The cast was led by Kelly Northcutt Hayes in an exceptional performance as Jean Louise Finch, the show’s narrator and the grown counterpart of her child-self Scout, played flawlessly by the young—yet unquestionably gifted—Emily Conley, and John Mack Green, who brought a refreshingly new gravitas to the role of Atticus Finch and challenged even the performance of Gregory Peck in the famous film. I have seen Hayes and Green on stage in other productions, but none of those shows were so suited for their undeniable talents as the characters they created here.

It was an incredibly self-aware decision that brought this cast to sharing a single, group bow at the conclusion of the show. There simply were no minor actors in this production. It would be too easy to concentrate on the subtle evil of MayElla Ewell, wonderfully portrayed by Laura Schlesinger, or the overt evil of MayElla’s father, Bob Ewell, whose vitriol was fearlessly brought to bear by Robert McAdams.
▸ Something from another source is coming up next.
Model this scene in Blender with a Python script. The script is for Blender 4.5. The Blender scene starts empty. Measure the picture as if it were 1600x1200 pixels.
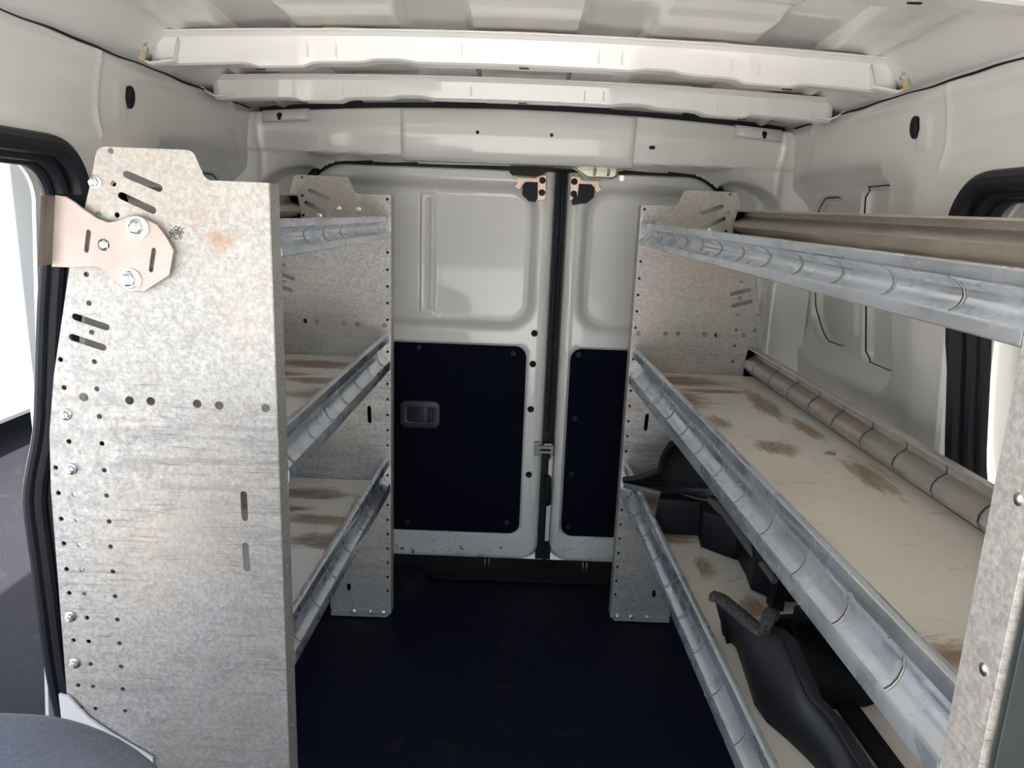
import bpy, bmesh, math, random
from mathutils import Vector, Matrix, Euler
random.seed(7)
S = bpy.context.scene
COL = S.collection
PI = math.pi

# ------------------------------------------------------------------ camera
F_PX = 1150.0
PITCH = math.atan(265 / F_PX)
ROLL = math.radians(2.2)
cam_d = bpy.data.cameras.new('camera')
cam_d.sensor_width = 36.0
cam_d.lens = 36.0 * F_PX / 1600.0
cam_d.clip_start = 0.02
cam = bpy.data.objects.new('camera', cam_d)
COL.objects.link(cam)
fw = Vector((0, math.cos(PITCH), -math.sin(PITCH)))
u0 = Vector((0, math.sin(PITCH), math.cos(PITCH)))
r0 = Vector((1, 0, 0))
rr = r0 * math.cos(ROLL) + u0 * math.sin(ROLL)
uu = u0 * math.cos(ROLL) - r0 * math.sin(ROLL)
m = Matrix((rr, uu, -fw)).transposed().to_4x4()
m.translation = Vector((0, 0, 1.03))
cam.matrix_world = m
S.camera = cam

# ------------------------------------------------------------------ light
S.view_settings.view_transform = 'Standard'
S.view_settings.look = 'None'
S.view_settings.gamma = 1.0
S.view_settings.exposure = .98
world = bpy.data.worlds.new('sky')
S.world = world
world.use_nodes = True
wn = world.node_tree.nodes; wl = world.node_tree.links
wn.clear()
sky = wn.new('ShaderNodeTexSky'); sky.sky_type = 'NISHITA'
sky.sun_disc = False; sky.sun_elevation = math.radians(52); sky.sun_rotation = math.radians(80)
sky.dust_density = 3.0; sky.air_density = 1.0; sky.ozone_density = 1.0
bg = wn.new('ShaderNodeBackground'); bg.inputs['Strength'].default_value = 0.36
hs = wn.new('ShaderNodeHueSaturation'); hs.inputs['Saturation'].default_value = .95
warm = wn.new('ShaderNodeMix'); warm.data_type = 'RGBA'; warm.blend_type = 'MULTIPLY'; warm.inputs[0].default_value = 1; warm.inputs[7].default_value = (1.0, 1, .98, 1)
wo = wn.new('ShaderNodeOutputWorld')
wl.new(sky.outputs[0], hs.inputs['Color']); wl.new(hs.outputs[0], warm.inputs[6]); wl.new(warm.outputs[2], bg.inputs[0]); wl.new(bg.outputs[0], wo.inputs[0])
sd = bpy.data.lights.new('sun', 'SUN'); sd.energy = 17.0; sd.angle = math.radians(0.6); sd.color = (1, .96, .90)
sun = bpy.data.objects.new('sun', sd); COL.objects.link(sun)
sun.rotation_euler = Vector((-0.50, 0.50, -0.85)).to_track_quat('-Z', 'Y').to_euler()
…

Or upon the victim of the Ewell machinations, Tom Robinson, who was delicately played to perfection by GilJuan Kirby as the epitome of the wrongfully accused. Also, I cannot sufficiently praise the performance of Jeff Stateler as Arthur “Boo” Radley. It is uncommon that an actor can encapsulate in a role allowed only one spoken line the depth of pathos that Stateler brought to the stage. There is a singular, definitive moment at the denouement of the play when Atticus thanks Boo for saving the lives of his children. In this moment, Green and Stateler—in the understated honesty of their interaction—delivered the single most powerful moment of live theatre that I have ever seen. Ever.

The remainder of the cast, though I do not have the space to praise them as they deserve, should be proud of the remarkable show they created. Freshman director Bill Stewart should be lauded as well, both for his remarkable guidance and for his visionary set design, crafted with the assistance of Hayes; it was a set that helped plumb the depths of this memory play with a skeletal recreation of Maycomb, Ala., at the height of the Great Depression. I can find no other conclusion for the review of this show than to write that I wish you had seen it.